Despite the signs of life on either side, it was still quiet and dark. Venus shone below a glorious, almost-full moon. It was nearly cool when the wind breathed. There was just the barest hint that this cruel heat and dry, deadly dry, might come to an end.

Nighttime is a time when the magic of our youth remains alive. The best and worst happen at night. In the light of day, all the phantoms and dreams are too wispy to be real. Only in the dark do they take on substance and inhabit our lives. Night terrors can only happen at night, preferably early in the night, when the hope of salvation is many hours away. Despair is a nighttime emotion. The soul descends to the pit after the sun goes down. Although sunlight is cruel, too, for those suffering from depression, being in the light is still preferable to finding that the darkness outside is mirrored by the darkness within, no relief anywhere.

Nighttime is also a time when the wildest fantasy can almost be caught. Anything is possible again, as it was in childhood. I can fly, or at least fly around the track!

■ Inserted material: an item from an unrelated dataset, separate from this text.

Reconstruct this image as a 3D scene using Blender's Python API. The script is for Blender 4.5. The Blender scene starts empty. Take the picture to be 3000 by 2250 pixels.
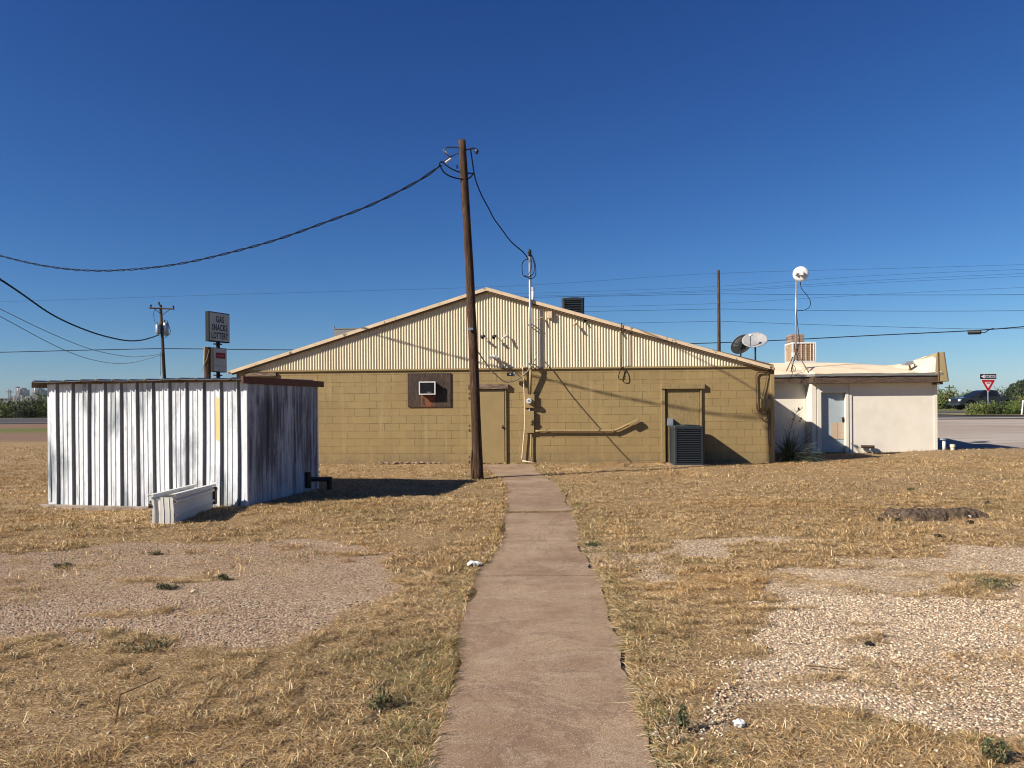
import bpy, math, random
import numpy as np
from mathutils import Vector, Matrix
random.seed(7); RNG = np.random.default_rng(7)
S = bpy.context.scene
COL = S.collection
R = math.radians

# ------------------------------------------------------------------ camera
FPX, CX, HZ, ROLL, CH = 2250.0, 1500.0, 1188.0, 0.0071, 1.55
rc, rs = math.cos(ROLL), math.sin(ROLL)
cd = bpy.data.cameras.new('camera'); cam = bpy.data.objects.new('camera', cd); COL.objects.link(cam)
cd.sensor_width = 36; cd.lens = 27.0; cd.shift_y = (HZ-1125)/3000.0
cd.clip_start = 0.1; cd.clip_end = 12000
cam.matrix_world = Matrix(((rc, rs, 0, 0), (0, 0, -1, 0), (-rs, rc, 0, CH), (0, 0, 0, 1)))
S.camera = cam

# ------------------------------------------------------------------ light
SUNV = Vector((-7.76, -3.67, 5.43)).normalized()          # towards the sun
w = bpy.data.worlds.new('World'); S.world = w; w.use_nodes = True
nt = w.node_tree; nt.nodes.clear()
sky = nt.nodes.new('ShaderNodeTexSky'); sky.sky_type = 'NISHITA'; sky.sun_disc = False
sky.sun_elevation = math.asin(SUNV.z); sky.sun_rotation = math.atan2(SUNV.x, SUNV.y)
sky.altitude = 900; sky.air_density = 1.0; sky.dust_density = 0.6; sky.ozone_density = 3.0
bg = nt.nodes.new('ShaderNodeBackground'); bg.inputs[1].default_value = 0.05
sepc = nt.nodes.new('ShaderNodeSeparateColor'); comc = nt.nodes.new('ShaderNodeCombineColor')
for ch, (g_, k_) in enumerate(((1.64, .185), (1.36, .392), (1.08, .87))):     # deeper, cleaner blue of a dry high-plains sky
    pw = nt.nodes.new('ShaderNodeMath'); pw.operation = 'POWER'; pw.inputs[1].default_value = g_
    mu = nt.nodes.new('ShaderNodeMath'); mu.operation = 'MULTIPLY'; mu.inputs[1].default_value = k_
    nt.links.new(sepc.outputs[ch], pw.inputs[0]); nt.links.new(pw.outputs[0], mu.inputs[0]); nt.links.new(mu.outputs[0], comc.inputs[ch])
wo = nt.nodes.new('ShaderNodeOutputWorld')
nt.links.new(sky.outputs[0], sepc.inputs[0]); nt.links.new(comc.outputs[0], bg.inputs[0]); nt.links.new(bg.outputs[0], wo.inputs[0])
sl = bpy.data.lights.new('sun', 'SUN'); sl.energy = 5.0; sl.angle = R(0.53); sl.color = (1.0, 0.91, 0.79)
so = bpy.data.objects.new('sun', sl); COL.objects.link(so)
so.rotation_euler = SUNV.to_track_quat('Z', 'Y').to_euler(); so.location = (-30, -15, 30)
S.view_settings.view_transform = 'Standard'; S.view_settings.look = 'None'
S.view_settings.exposure = 0.88; S.view_settings.gamma = 1.0
S.render.engine = 'CYCLES'; S.cycles.filter_width = 1.1

# ------------------------------------------------------------------ picture -> place
def ray(u, v):
    dx, dy = u-CX, HZ-v
    return np.array([(dx*rc+dy*rs)/FPX, 1.0, (-dx*rs+dy*rc)/FPX])
def P(u, v, Y):
    r = ray(u, v)*Y; return np.array([r[0], Y, CH+r[2]])
def G(u, v, z=0.0):
    r = ray(u, v); t = (z-CH)/r[2]; return np.array([r[0]*t, t, z])
class Fr:
    def __init__(s, o, x=(1, 0, 0), y=(0, 1, 0), z=(0, 0, 1)):
        s.o = np.array(o, float); s.m = np.array([x, y, z], float)
        s.m /= np.linalg.norm(s.m, axis=1)[:, None]
    def __call__(s, p): return s.o + np.array(p, float) @ s.m
    def hit(s, u, v, y=0.0):
        n = s.m[1]; r = ray(u, v); c = np.array([0, 0, CH])
        t = n @ (s.o+n*y-c)/(n @ r); q = c+r*t-s.o
        return float(q @ s.m[0]), float(q @ s.m[2])
def yaw(o, a):       # frame turned a radians about z
    return Fr(o, (math.cos(a), math.sin(a), 0), (-math.sin(a), math.cos(a), 0))
WORLD = Fr((0, 0, 0))
WF = Fr((0, 20.5, 0), (0.99767, -0.0682, 0), (0.0682, 0.99767, 0))
W = WF.hit

# ------------------------------------------------------------------ noise in numpy
def _h(i, j, s):
    n = (i*374761393 + j*668265263 + s*1442695041) & 0xffffffff
    n = ((n ^ (n >> 13))*1274126177) & 0xffffffff
    return ((n ^ (n >> 16)) & 0xffff)/65535.0
def vn(x, y, s=0):
    x = np.asarray(x, float); y = np.asarray(y, float)
    i = np.floor(x).astype(np.int64); j = np.floor(y).astype(np.int64)
    fx = x-i; fy = y-j; fx = fx*fx*(3-2*fx); fy = fy*fy*(3-2*fy)
    a = _h(i, j, s)*(1-fx)+_h(i+1, j, s)*fx; b = _h(i, j+1, s)*(1-fx)+_h(i+1, j+1, s)*fx
    return a*(1-fy)+b*fy
def fbm(x, y, s=0, o=4):
    t = 0; a = 0.5; n = 0
    for k in range(o):
        t = t+a*vn(x*2**k, y*2**k, s+k*17); n += a; a *= 0.5
    return t/n
def sstep(a, b, x):
    t = np.clip((np.asarray(x, float)-a)/(b-a), 0, 1); return t*t*(3-2*t)
def pip(x, y, poly):
    ins = np.zeros(np.shape(x), bool); n = len(poly)
    for k in range(n):
        x1, y1 = poly[k][:2]; x2, y2 = poly[(k+1) % n][:2]
        if y1 == y2: continue
        c = ((y1 > y) != (y2 > y)) & (x < (x2-x1)*(y-y1)/(y2-y1)+x1)
        ins ^= c
    return ins

# ------------------------------------------------------------------ materials
def nodes(name):
    m = bpy.data.materials.new(name); m.use_nodes = True
    t = m.node_tree; b = t.nodes['Principled BSDF']
    return m, t, b
def N(t, ty, **kw):
    n = t.nodes.new(ty)
    for k, v in kw.items():
        if k.startswith('i_'): n.inputs[k[2:].replace('_', ' ')].default_value = v
        else: setattr(n, k, v)
    return n
def L(t, a, b): t.links.new(a, b)
def rgba(c): return (c[0], c[1], c[2], 1)
def coords(t, stretch=(1, 1, 1), rot=0.0, out='Object'):
    tc = N(t, 'ShaderNodeTexCoord'); mp = N(t, 'ShaderNodeMapping')
    mp.inputs['Scale'].default_value = stretch; mp.inputs['Rotation'].default_value = (0, 0, rot)
    L(t, tc.outputs[out], mp.inputs[0]); return mp.outputs[0]
def noise(t, vec, scale, detail=5, rough=0.6, dist=0.0):
    n = N(t, 'ShaderNodeTexNoise'); n.inputs['Scale'].default_value = scale
    n.inputs['Detail'].default_value = detail; n.inputs['Roughness'].default_value = rough
    n.inputs['Distortion'].default_value = dist
    if vec is not None: L(t, vec, n.inputs['Vector'])
    return n.outputs[0]
def ramp(t, fac, stops):
    r = N(t, 'ShaderNodeValToRGB'); e = r.color_ramp.elements
    while len(e) > 1: e.remove(e[-1])
    for k, (p, c) in enumerate(stops):
        el = e[0] if k == 0 else e.new(p)
        el.position = p; el.color = rgba(c) if not np.isscalar(c) else (c, c, c, 1)
    L(t, fac, r.inputs[0]); return r.outputs[0]
def mix(t, fac, a, b, mode='MIX'):
    m = N(t, 'ShaderNodeMix', data_type='RGBA', blend_type=mode)
    for sock, v in ((m.inputs[0], fac), (m.inputs[6], a), (m.inputs[7], b)):
        if isinstance(v, (int, float)): sock.default_value = v
        elif isinstance(v, tuple): sock.default_value = rgba(v)
        else: L(t, v, sock)
    return m.outputs[2]
def mth(t, op, a, b=None, clamp=False):
    m = N(t, 'ShaderNodeMath', operation=op); m.use_clamp = clamp
    for k, v in enumerate((a, b)):
        if v is None: continue
        if isinstance(v, (int, float)): m.inputs[k].default_value = v
        else: L(t, v, m.inputs[k])
    return m.outputs[0]
def bump(t, b, h, strength=0.3, dist=0.01):
    n = N(t, 'ShaderNodeBump'); n.inputs['Strength'].default_value = strength
    n.inputs['Distance'].default_value = dist; L(t, h, n.inputs['Height']); L(t, n.outputs[0], b.inputs['Normal'])
def weather(name, c1, c2, scale=3, lo=0.4, hi=0.65, rough=0.7, metal=0.0, stretch=(1, 1, 1), bscale=40, bstr=0.15,
            c3=None, s3=9, lo3=0.6, hi3=0.7, spec=0.3, dist=0.0):
    m, t, b = nodes(name); v = coords(t, stretch)
    col = mix(t, ramp(t, noise(t, v, scale, 6, 0.6, dist), [(lo, 0.0), (hi, 1.0)]), c1, c2)
    if c3: col = mix(t, ramp(t, noise(t, v, s3, 7, 0.7), [(lo3, 0.0), (hi3, 1.0)]), col, c3)
    L(t, col, b.inputs['Base Color']); b.inputs['Roughness'].default_value = rough
    b.inputs['Metallic'].default_value = metal; b.inputs['Specular IOR Level'].default_value = spec
    if bstr: bump(t, b, noise(t, v, bscale, 5, 0.6), bstr, 0.01)
    return m
def plain(name, c, rough=0.5, metal=0.0, var=0.12):
    return weather(name, c, tuple(x*(1-var) for x in c), 8, 0.35, 0.7, rough, metal, bstr=0.0)
def attrmat(name, rough=0.75, spec=0.15, trans=0.0):
    m, t, b = nodes(name); a = N(t, 'ShaderNodeAttribute', attribute_name='col')
    L(t, a.outputs['Color'], b.inputs['Base Color']); b.inputs['Roughness'].default_value = rough
    b.inputs['Specular IOR Level'].default_value = spec
    return m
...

But the morning would not be suspended for long. The sky was lightening more quickly than I could log laps. Venus faded away, and she took the surreal world with her. I could see the day accelerating on the horizon, promising more wicked heat (yesterday was 103 degrees F). It was time to leave before the light became too harsh.

Last night in my dreams, I visited China (Grandma Han was giving us a tour). But visiting La Vernia this morning was just as exotic. I wished I had a camera, but the pictures would not describe the magic I felt.

3 comments:

  1. Thanks for bringing a bit of magic to my mundane morning!!

    ReplyDelete
  2. Two whole comments! And both of them so very sweet. I am swooning.